Other contractual requirements include service provisions outlining the time in which the adjuster has to respond to a report of a claim. There might be different response times for different types of claims. For example, pollution claims might require an immediate response, whereas other, less serious claims might be able to wait until the next business day. Authorities of the adjuster will also be specified in the contract.

In the claims handling contract, it is critical to detail the rules and procedures for any money held to pay claims. An imprest or escrow fund acts very much like a petty cash fund. The balance is usually a function of the normal monthly claims payout, usually a multiple (two or three times, for example), so money is always available. A billing requirement will be specified, monthly or quarterly (depending upon the imprest amount). The requirement will state the insurer or the client, whichever is holding the full payment fund for claims, must replenish the fund regularly to ensure the continuous payment of claims. There may also be provisions about when such money is to be returned, after a set number of years following expiry of the policy (or after settlement of the last known claim).

The final major component of this type of contract is the fee structure. Whether or not the structure includes flat fees, actual time and expenses incurred or some other scheduled amount, it is much better to determine the amounts to be charged for claims handling before the account is bound – especially if there is a known or expected claims frequency.

Reporting

One of the most important services provided by claims is the claims bordereau or loss run. This is a detailed list of claims and claims expenses outstanding and paid by the reinsured during the reporting period. Whatever the frequency, this is a foundational piece of the underwriting process; it is an important component of any client’s risk management program. Inaccurate and incomplete information can paint a vastly different picture of an account and can have severe financial consequences, not only to the insurer but also to the client.

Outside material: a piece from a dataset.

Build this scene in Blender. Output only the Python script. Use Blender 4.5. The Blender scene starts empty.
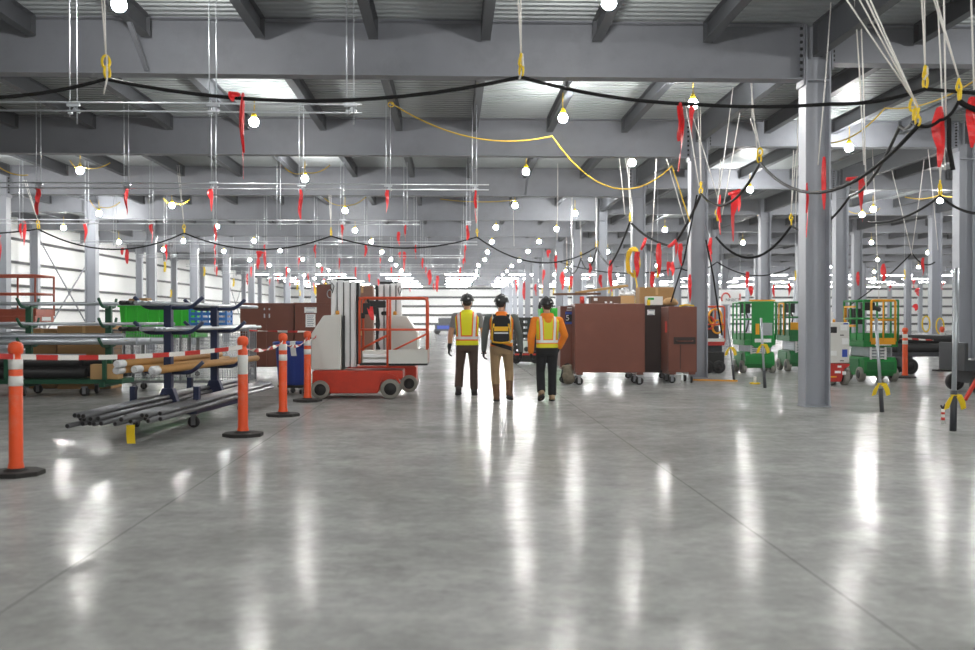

The client will often define the key pieces of information they would like to see on each case. Some things are standard: date of loss, date reported, description of the loss, amounts paid as indemnity, expenses (perhaps even types of expenses) and the current status of the claim (open, closed or reopened).

Reporting may be done directly by an adjuster or the insurer. The large national adjusting companies all have top-notch claims reporting functionality and are capable of preparing high-quality loss runs. Some insurers have difficulty with loss runs. This is mainly because their systems have been built for statistical and regulatory reporting, as opposed to reporting to clients.

Clients will also look for individual claims reporting, especially when a large amount is involved. Just like any person, if someone else is spending your money, you probably want some say in it – or at least would like to know exactly why it is being spent. Claims payments are contractually required. In some instances, a client may need a detailed explanation to help them understand when a payment has to be made, even if they think it is unwarranted. Clients will also look to be involved when the claimant is one of the key customers. This is because the client doesn’t want a business relationship imperilled by a claim.

Summary

When it comes to alternative risk financing, there is a lot of focus on the additional financial responsibilities from an underwriting viewpoint. But the claims focus is an equally important part of the picture.

Large accounts and accounts with self-insurance mechanisms may share similar policies with other commercial customers, but the service expectations are different. Some companies have claims that can act like an entire portfolio of business, with a high claims frequency and very specific reporting requirements. Increased reporting and fiduciary responsibilities are not part of the day-to-day workload on most portfolios of commercial business. Contracts guiding a broader range of counterparties can alter normal business relationships. It is mutually beneficial to have a clear understanding of the claims process and everyone’s role when entering into a self-insurance arrangement.